Im broke. I spend all my money on weed cigarettes alcohol and food. In that order. I cant even cut one of those because you know it'd be food. I already stopped getting my nails done just so i could support my bad habits.
I call biggest shit show at the party. I welcome all challengers.
Someone carved 'Hank' in all caps in the snow outside my apartment building so naturally I turned the capital H into a K and added an S to the front.
I think college has really matured you.
my mom just texted me to let me know that Hooters is hiring
i wish my mom had big dreams like that for me
Uhg.. This isn't fair. I just want to have sex with you until i lose consciousness, wake up and start over... is that so much to ask?

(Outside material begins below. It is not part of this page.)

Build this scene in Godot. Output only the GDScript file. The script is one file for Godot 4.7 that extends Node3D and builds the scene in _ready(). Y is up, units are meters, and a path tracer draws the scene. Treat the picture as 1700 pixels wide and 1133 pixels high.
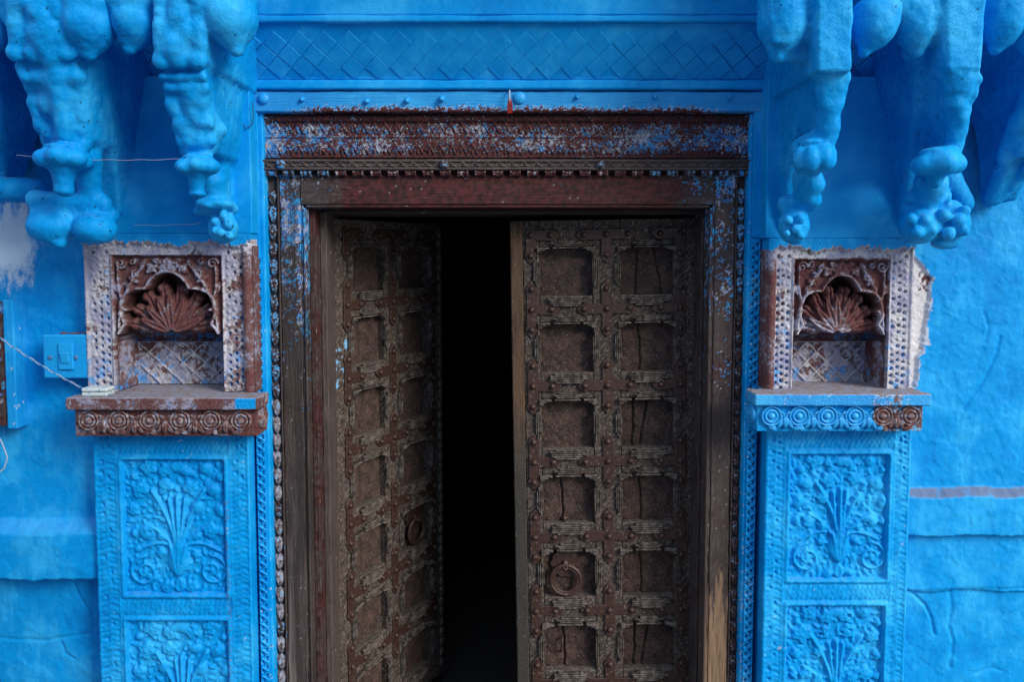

We ran out of wine so we are trying the absinthe you brought over from Spain like 3 years ago. Please call me at noon tomorrow. If we die, its your fault
No, listening to the fray and drinking a bottle of jack daniels does not count as counseling
Shoot me. I need tickles, a drink, sushi and a handy
Order is debatable
Just had a flashback to Friday. Definitely had my hands in someone's bra. Definitely wasn't mine.
He was dressed as the 420 Easter bunny...he looked like a walking anti-drug campaign.
Take a shit and have a hit. It's the Sunday Funday Rule.
Do you think it would be weird to add her on Facebook?
You just commited a felony act together, I honestly think we're beyond this.
Knew i was going to puke. So i grabed a bowl out of the kitcken in the dark before bed...Ended up puking into a spaghetti strainer...
She was pretty impressed that I led all thirty of us back to campus in my state of drunk. Evidently so impressed that she now refers to me as "Moses" in bed.
After we fucked we sat in bed and watched Charlie St. Cloud and he fed me ice cream. It was probably the most romantic thing I've ever done.